How an earthquake rupture propagates strongly influences the potentially destructive ground shaking. Complex ruptures often involve slip along multiple faults, which masks information on the frictional behaviour of fault zones.

Geometrically smooth ocean transform fault plate boundaries offer a favourable environment to study fault dynamics, because strain is accommodated along a single, wide fault zone that offsets the homogeneous geology. Here we present an analysis of the 2016M(w) 7.1 earthquake on the Romanche fracture zone in the equatorial Atlantic, using data from both nearby seafloor seismometers and global seismic networks.

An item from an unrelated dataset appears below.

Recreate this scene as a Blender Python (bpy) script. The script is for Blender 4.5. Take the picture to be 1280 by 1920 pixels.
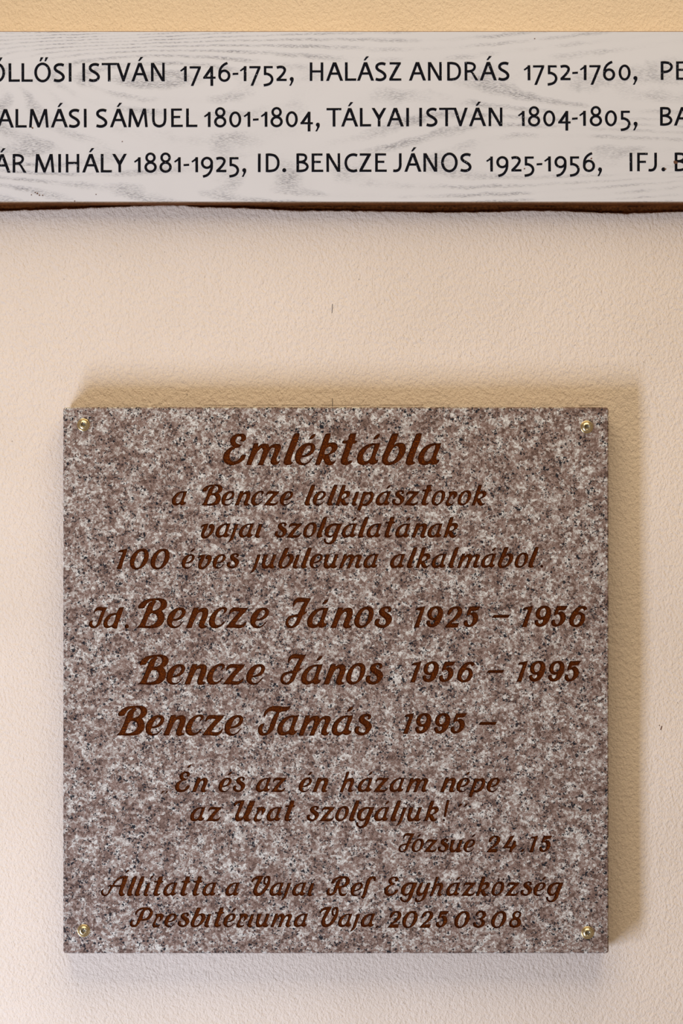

We show that this rupture had two phases: (1) upward and eastward propagation towards a weaker region where the transform fault intersects the mid-ocean ridge, and then (2) an unusual back-propagation westwards at a supershear speed towards the centre of the fault. We suggest that deep rupture into weak fault segments facilitated greater seismic slip on shallow locked zones.

This highlights that even earthquakes along a single distinct fault zone can be highly dynamic. Observations of back-propagating ruptures are sparse, and the possibility of reverse propagation is largely absent in rupture simulations and unaccounted for in hazard assessments.

In one earthquake, an oceanic transform fault ruptured in one direction and then backwards at a speed exceeding that of shear-wave propagation, according to an analysis of data recorded by nearby seafloor and global seismometers.